James Hopkins
15/03/2006 > 13/05/2006

Opening on 15/03/2006, from 7 pm to 9 pm

British artist JAMES HOPKINS uses eminently rational processes to create art that confounds viewers' logical expectations. He slyly transforms everyday objects, rendering them dysfunctional via slight alterations, imbuing them with the power of self-reflective commentary, converting them into altogether different items, nudging them toward an 'impossible' state that produces an astonished incredulity in those who behold them. HOPKINS' sophisticated visual illusions are engaging, but his works also hint at the epistemological uprooting that follows from the discovery that sight, our most relied-upon sense in the gallery, can be untrustworthy.

For Wasted Youth, his second show at Cosmic Galerie, JAMES HOPKINS' presents a collection of new sculptures under the common theme of recreation and excess.

As a witty introduction to the show, Echo is a work melting language et visual perception: the lettering "ECHO", displayed on a shelf reflects in a mirror. All the letters being symmetric, their reflection also reads "ECHO", as a visual and immediate definition of the word.

In the main room, Double Check displays on the same principle the word "CHECK". Through its reflection, the repetition of "CHECK" justifies the play on word in the title and invites the viewer to look at things twice.
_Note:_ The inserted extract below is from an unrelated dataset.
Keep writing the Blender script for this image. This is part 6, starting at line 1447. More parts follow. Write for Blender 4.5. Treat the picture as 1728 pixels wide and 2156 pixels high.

Giving its title to the show, Wasted Youth consists of a set of shelves filled with objects and items associated with the pleasures and excesses of adolescence. In the way these items are put together, some having been cut into or peeled back, and through the positive and negative space of perspective appears the image of an oversize death head. As in Hans HOLBEIN the Younger's famous canvas The Ambassadors (1533), JAMES HOPKINS brings together two pictorial traditions from the Renaissance: on the one hand the anamorphosis – where an image is hidden in a distorted perspective; on the other hand the vanitas – a still life representing objects that symbolise the fragility and briefness of life, amongst which the human skull, and inviting the viewer to meditate on the futility of human pleasures when death is a certain end. This tridimensional memento mori ("remember you will die") is at the same time transposed in the world of an adolescent teenager and comments upon a narrative: the objects chosen are specific are the remnants of a party gone wrong where excess and self indulgence has met with consequence.

Also an anamorphosis, Sliding the Scale shows the artist's interest with cartoon culture. The work is a grand piano which has been distorted in order to visually encapsulate the sound and movement associated with music, as in Disney's classic Fantasia, in which inanimate objects are given life and personality.

Kicks in the Park comprises of a park bench which is kept in a fragile equilibrium by beer bottles acting as counter weight. Between triviality and erudition this work references the mischievous and destructive time spent by teenagers getting drunk in the park whilst also acknowledging balance as being one of the fundamental concerns within the tradition of sculpture, here paradoxically achieved through bottles of alcohol.

Focal Length is a spirit bottle set sideways on a wooden tripod, looking like an early type of viewing apparatus. For who looks through the neck of the bottle, a concealed series of mirrors set within it produce a kaleidoscopic view of the world outside and a strong feeling of drunkenness, as a take on Oscar WILDE's witticism about 'lying in the gutter yet looking at the stars'.

Acid Rain is a standard garden greenhouse whose mirror walls turn it into a kaleidoscopic room. The viewer's visual path is reflected into an enigmatic effect of infinity and repetition. It is a humorous fusion of the familiar image of a green house and the disturbing experience of side-show theatrics, between climate control concerns and visual cloning.

In a second room, Kyle, Kenny, Stan and Cartman applies anamorphosis to popular contemporary imagery: apparently a random composition of plastic shapes and colours, the sculpture, seen from a certain angle, turns out to be a representation of the familiar cartoon characters from the satirical animation South Park – ironic and familiar personification of a wasted youth.